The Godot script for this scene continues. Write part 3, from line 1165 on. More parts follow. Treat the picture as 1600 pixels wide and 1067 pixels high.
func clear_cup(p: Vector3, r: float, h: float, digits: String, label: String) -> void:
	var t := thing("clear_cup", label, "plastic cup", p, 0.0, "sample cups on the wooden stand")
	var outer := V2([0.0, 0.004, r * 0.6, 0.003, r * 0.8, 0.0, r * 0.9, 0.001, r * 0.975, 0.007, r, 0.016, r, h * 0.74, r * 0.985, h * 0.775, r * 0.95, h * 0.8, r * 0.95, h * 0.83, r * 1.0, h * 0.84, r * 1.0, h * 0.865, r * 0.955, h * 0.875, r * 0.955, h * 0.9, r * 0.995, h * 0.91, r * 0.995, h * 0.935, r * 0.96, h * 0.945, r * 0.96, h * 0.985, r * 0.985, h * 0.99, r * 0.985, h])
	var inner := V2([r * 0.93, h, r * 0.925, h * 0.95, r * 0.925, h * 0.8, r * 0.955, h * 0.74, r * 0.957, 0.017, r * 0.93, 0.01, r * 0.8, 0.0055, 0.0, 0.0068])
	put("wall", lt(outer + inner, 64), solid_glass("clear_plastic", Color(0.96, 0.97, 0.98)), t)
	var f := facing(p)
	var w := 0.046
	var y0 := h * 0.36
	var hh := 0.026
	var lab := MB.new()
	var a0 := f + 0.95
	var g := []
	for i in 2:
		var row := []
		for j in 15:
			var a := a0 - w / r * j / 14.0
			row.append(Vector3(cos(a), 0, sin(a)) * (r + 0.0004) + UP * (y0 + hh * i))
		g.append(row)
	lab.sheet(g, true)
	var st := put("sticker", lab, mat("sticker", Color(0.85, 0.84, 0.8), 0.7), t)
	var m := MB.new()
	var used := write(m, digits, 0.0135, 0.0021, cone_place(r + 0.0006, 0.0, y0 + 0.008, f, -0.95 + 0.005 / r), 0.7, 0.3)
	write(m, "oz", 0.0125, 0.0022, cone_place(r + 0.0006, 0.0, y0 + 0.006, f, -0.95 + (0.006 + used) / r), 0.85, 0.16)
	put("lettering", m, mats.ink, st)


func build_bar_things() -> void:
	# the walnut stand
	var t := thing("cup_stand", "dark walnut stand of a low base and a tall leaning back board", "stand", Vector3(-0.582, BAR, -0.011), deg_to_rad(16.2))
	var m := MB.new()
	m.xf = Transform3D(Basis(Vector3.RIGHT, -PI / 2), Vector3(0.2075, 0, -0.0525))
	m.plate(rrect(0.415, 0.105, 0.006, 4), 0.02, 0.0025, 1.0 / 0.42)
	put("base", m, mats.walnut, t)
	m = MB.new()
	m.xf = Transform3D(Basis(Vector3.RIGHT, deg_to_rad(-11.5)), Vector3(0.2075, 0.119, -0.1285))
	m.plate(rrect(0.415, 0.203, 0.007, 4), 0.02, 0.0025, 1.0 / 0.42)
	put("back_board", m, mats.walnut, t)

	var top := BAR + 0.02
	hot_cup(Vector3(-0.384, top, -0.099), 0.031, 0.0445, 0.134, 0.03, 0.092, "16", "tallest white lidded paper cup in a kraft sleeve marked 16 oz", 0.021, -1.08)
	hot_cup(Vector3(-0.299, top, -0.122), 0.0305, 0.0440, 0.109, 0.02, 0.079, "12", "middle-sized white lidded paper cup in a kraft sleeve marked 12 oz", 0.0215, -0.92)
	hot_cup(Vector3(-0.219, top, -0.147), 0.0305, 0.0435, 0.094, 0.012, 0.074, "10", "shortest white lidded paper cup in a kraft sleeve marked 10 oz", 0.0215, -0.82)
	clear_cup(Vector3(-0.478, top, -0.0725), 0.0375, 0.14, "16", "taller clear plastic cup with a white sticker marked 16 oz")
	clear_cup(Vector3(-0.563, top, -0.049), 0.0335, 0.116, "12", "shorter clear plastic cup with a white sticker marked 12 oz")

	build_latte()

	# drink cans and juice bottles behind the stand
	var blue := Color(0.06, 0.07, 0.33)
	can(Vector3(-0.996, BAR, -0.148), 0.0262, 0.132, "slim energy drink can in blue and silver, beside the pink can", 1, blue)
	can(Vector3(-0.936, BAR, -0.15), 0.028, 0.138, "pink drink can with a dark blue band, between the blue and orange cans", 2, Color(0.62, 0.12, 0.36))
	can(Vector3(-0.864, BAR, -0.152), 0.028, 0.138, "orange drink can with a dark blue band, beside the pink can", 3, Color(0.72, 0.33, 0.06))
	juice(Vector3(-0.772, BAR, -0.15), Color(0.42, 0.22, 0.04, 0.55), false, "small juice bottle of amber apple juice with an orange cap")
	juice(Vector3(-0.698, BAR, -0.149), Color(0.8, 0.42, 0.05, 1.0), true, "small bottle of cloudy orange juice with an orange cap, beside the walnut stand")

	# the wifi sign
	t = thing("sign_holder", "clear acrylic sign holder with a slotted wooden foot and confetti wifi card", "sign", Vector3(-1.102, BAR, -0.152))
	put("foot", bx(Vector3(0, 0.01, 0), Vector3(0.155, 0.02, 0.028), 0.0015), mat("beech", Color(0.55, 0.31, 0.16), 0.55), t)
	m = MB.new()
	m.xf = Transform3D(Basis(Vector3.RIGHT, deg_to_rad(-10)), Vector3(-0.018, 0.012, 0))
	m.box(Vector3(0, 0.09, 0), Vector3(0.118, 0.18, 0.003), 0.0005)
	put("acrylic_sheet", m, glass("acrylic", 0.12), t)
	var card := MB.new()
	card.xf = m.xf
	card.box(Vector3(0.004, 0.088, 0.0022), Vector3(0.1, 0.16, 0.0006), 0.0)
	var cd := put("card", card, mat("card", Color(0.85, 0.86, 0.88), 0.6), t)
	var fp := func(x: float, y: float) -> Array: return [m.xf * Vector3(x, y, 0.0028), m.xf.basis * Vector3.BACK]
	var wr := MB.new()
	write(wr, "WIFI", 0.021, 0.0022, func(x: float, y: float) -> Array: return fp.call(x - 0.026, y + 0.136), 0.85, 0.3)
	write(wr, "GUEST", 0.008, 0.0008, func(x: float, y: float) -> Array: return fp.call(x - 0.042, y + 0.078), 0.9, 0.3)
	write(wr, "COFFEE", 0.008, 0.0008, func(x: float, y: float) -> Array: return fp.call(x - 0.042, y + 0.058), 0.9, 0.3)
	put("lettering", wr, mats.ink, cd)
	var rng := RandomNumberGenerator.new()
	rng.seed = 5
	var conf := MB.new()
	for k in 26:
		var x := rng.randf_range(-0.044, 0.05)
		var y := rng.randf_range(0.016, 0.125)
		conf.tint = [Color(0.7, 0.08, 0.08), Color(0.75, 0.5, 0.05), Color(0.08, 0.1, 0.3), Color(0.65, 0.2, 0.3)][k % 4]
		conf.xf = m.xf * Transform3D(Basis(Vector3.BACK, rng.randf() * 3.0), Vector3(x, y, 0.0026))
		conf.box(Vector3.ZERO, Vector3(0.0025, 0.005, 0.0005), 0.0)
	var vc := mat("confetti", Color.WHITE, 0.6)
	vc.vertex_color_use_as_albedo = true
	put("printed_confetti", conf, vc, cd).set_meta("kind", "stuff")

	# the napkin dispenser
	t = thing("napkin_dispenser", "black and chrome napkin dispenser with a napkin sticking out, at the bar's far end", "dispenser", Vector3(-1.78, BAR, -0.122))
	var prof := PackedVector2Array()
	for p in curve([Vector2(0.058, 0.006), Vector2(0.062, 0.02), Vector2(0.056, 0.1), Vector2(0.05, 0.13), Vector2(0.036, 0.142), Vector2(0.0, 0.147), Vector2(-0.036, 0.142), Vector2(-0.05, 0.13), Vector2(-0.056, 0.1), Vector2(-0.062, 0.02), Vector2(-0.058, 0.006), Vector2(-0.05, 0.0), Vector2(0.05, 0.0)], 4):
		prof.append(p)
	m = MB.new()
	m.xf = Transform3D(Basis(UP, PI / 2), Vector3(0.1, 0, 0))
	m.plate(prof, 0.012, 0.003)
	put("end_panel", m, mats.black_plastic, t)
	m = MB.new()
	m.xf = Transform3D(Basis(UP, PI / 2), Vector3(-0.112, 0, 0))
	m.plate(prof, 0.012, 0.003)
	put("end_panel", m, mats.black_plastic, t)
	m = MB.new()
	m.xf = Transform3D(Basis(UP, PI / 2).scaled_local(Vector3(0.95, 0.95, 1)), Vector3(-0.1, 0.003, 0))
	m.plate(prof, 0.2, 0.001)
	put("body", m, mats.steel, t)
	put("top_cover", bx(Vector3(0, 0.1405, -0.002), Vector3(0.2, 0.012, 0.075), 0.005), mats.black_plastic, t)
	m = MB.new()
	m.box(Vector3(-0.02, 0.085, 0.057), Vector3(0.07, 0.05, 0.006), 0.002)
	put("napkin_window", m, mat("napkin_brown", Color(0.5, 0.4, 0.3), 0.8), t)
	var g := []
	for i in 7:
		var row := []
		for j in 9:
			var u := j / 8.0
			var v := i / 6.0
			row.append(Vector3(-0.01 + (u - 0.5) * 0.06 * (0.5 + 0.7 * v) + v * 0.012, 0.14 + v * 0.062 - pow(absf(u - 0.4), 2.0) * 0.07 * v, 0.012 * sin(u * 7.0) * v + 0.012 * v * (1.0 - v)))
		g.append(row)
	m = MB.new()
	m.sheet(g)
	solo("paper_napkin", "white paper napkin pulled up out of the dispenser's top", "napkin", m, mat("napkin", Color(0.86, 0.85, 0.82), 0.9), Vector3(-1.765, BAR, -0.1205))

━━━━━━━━

Aim → Each line from the top of the material above through the line with "m, mats.ink, st)" must be echoed exactly, and no other line.

Task response →
The Godot script for this scene continues. Write part 3, from line 1165 on. More parts follow. Treat the picture as 1600 pixels wide and 1067 pixels high.
func clear_cup(p: Vector3, r: float, h: float, digits: String, label: String) -> void:
	var t := thing("clear_cup", label, "plastic cup", p, 0.0, "sample cups on the wooden stand")
	var outer := V2([0.0, 0.004, r * 0.6, 0.003, r * 0.8, 0.0, r * 0.9, 0.001, r * 0.975, 0.007, r, 0.016, r, h * 0.74, r * 0.985, h * 0.775, r * 0.95, h * 0.8, r * 0.95, h * 0.83, r * 1.0, h * 0.84, r * 1.0, h * 0.865, r * 0.955, h * 0.875, r * 0.955, h * 0.9, r * 0.995, h * 0.91, r * 0.995, h * 0.935, r * 0.96, h * 0.945, r * 0.96, h * 0.985, r * 0.985, h * 0.99, r * 0.985, h])
	var inner := V2([r * 0.93, h, r * 0.925, h * 0.95, r * 0.925, h * 0.8, r * 0.955, h * 0.74, r * 0.957, 0.017, r * 0.93, 0.01, r * 0.8, 0.0055, 0.0, 0.0068])
	put("wall", lt(outer + inner, 64), solid_glass("clear_plastic", Color(0.96, 0.97, 0.98)), t)
	var f := facing(p)
	var w := 0.046
	var y0 := h * 0.36
	var hh := 0.026
	var lab := MB.new()
	var a0 := f + 0.95
	var g := []
	for i in 2:
		var row := []
		for j in 15:
			var a := a0 - w / r * j / 14.0
			row.append(Vector3(cos(a), 0, sin(a)) * (r + 0.0004) + UP * (y0 + hh * i))
		g.append(row)
	lab.sheet(g, true)
	var st := put("sticker", lab, mat("sticker", Color(0.85, 0.84, 0.8), 0.7), t)
	var m := MB.new()
	var used := write(m, digits, 0.0135, 0.0021, cone_place(r + 0.0006, 0.0, y0 + 0.008, f, -0.95 + 0.005 / r), 0.7, 0.3)
	write(m, "oz", 0.0125, 0.0022, cone_place(r + 0.0006, 0.0, y0 + 0.006, f, -0.95 + (0.006 + used) / r), 0.85, 0.16)
	put("lettering", m, mats.ink, st)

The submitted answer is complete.